Rot-Grüner Machtkampf Streit verschoben
10.10.2002, 00:08 UhrNach anfänglichem Gerangel um ein viertes Ressort für die Grünen, die Energiekompetenz und die Innen- und Sicherheitspolitik demonstrierten SPD und Grüne nach der heutigen Runde der Koalitionsverhandlungen Geschlossenheit.
Konsens bei Kronzeugenregelung
In der Innen- und Rechtspolitik konnten die Verhandlungspartner weitgehend Einigkeit erzielen. So hätten sich beide Parteien auf die Einführung einer neuen Kronzeugenregelung verständigt, sagte Innenminister Otto Schily (SPD) im Anschluss an die Verhandlungsrunde. Straftätern solle ermöglicht werden, eine mildere Strafe zu bekommen, wenn sie zur Aufklärung von Verbrechen beitragen.
Auch einigten sich die Koalitionspartner darauf, in Ausweispapiere biometrische Merkmale aufzunehmen. Die von den Grünen geforderte Legalisierung des Cannabis-Konsums werde es allerdings nicht geben, so Schily.
Ferner verständigten SPD und Grüne darauf, das bereits beschlossene Zuwanderungsgesetz in allen seinen Aspekten umzusetzen. Zudem will die Koalition den Föderalismus sowie den Staat und das öffentliche Dienstrecht weiter modernisieren.
Schily geht auch davon aus, dass das Justizressort weiterhin von den Sozialdemokraten besetzt wird. es habe von den Grünen keine anders lautenden Wünsche gegeben. Zuvor hatten mehrere Landespolitiker der Grünen das Ministerium für ihre Partei reklamiert. Der Rechtsexperte der Grünen, Volker Beck, sagte es seien gute Ergebniss erzielt worden. "Wir haben uns praktisch überall geeinigt."
Energie-Streit hält an
Im Streit um die Kompetenzen in der Energiepolitik soll es erst am Wochenende zu einer Einigung kommen. Der designierte Minister für Arbeit und Wirtschaft, Wolfgang Clement (SPD), sagte am Rande der Verhandlungen, er werde sich mit Umweltminister Jürgen Trittin (Grüne) über das umstrittene Referat Erneuerbare Energien am Wochenende einigen werden. "Dies ist eine Sache von drei Minuten."
Die Grünen wollen die Energie-Kompetenz ins Umweltministerium übertragen, die SPD will das Referat im Wirtschaftsministerium halten.

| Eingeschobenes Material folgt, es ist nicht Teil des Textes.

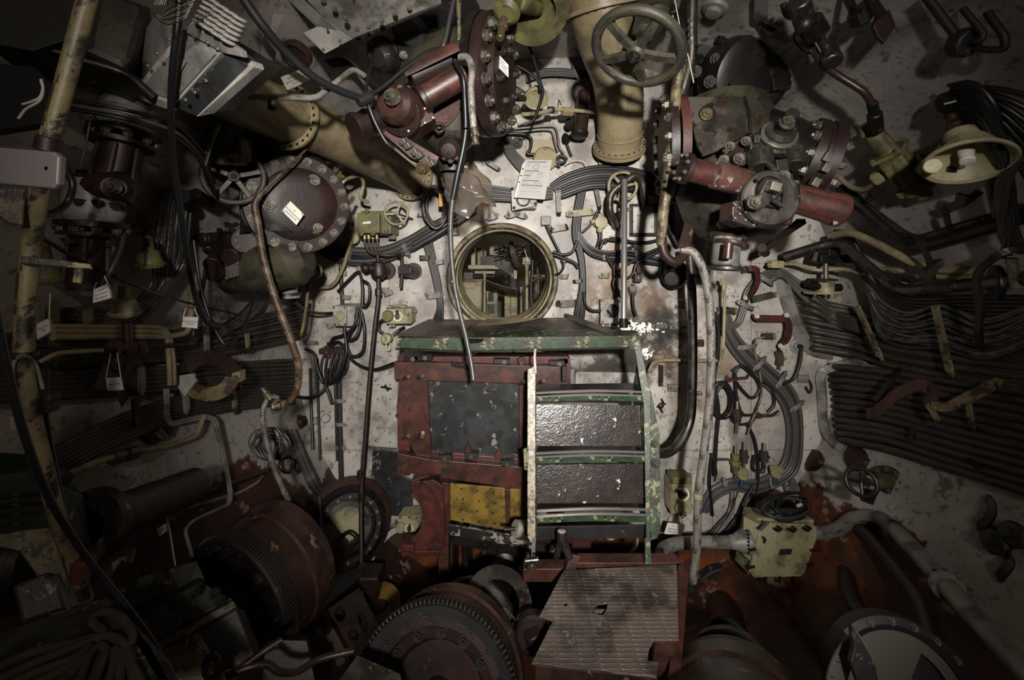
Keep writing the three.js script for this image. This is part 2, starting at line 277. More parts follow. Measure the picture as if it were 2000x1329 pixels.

Grünen-Sprecher Hans Langguth widersprach Clement und sagte, das Problem sei nicht bilateral zwischen den beiden Politikern zu klären. Vielmehr müsse es im Gesamtzusammenhang zu einer Einigung kommen.
Defizit höher als erwartet
Nach Angaben der Grünen muss im Bundeshaushalt 2003 eine deutlich höhere Summe eingespart werden als die bisher von Finanzminister Hans Eichel (SPD) genannten zehn Mrd. Euro. Parteichef Fritz Kuhn nannte am Rande der Verhandlungen die Zahl von 14,2 Mrd. Euro. Die Koalition habe neu gerechnet und sei auf diesen Betrag gekommen. Der Sparkurs von Rot-Grün stehe angesichts dieser Summe nicht zur Disposition.
Eichel hatte zuvor zur Erreichung seines Sparziels von zehn Milliarden Euro eine Liste mit Sparvorschlägen vorgelegt, die vor allem Wirtschaft und Arbeitnehmer zur Kasse bitten. Bisher seien sich die Regierungspartner über Einsparungen in Höhe von rund vier Milliarden Euro einig.
Eichels Sparvorschläge gingen "quer durch den Gemüsegarten", wurde betont. Er denke an drastische Subventionskürzungen, Abbau von Steuervergünstigungen, einen radikalen Umbau der Förderung zur Vermögensbildung für Arbeitnehmer sowie - trotz aller Dementis - eine Mindestbesteuerung der Kapitalgesellschaften. Im Gespräch waren auch Abstriche bei der Eigenheimzulage, die offenbar um Milliardenbeträge gekürzt werden soll.
Beschlossen sei allerdings "wirklich noch nichts", betonten die Kreise. Endgültige Entscheidungen sollen am Wochenende fallen.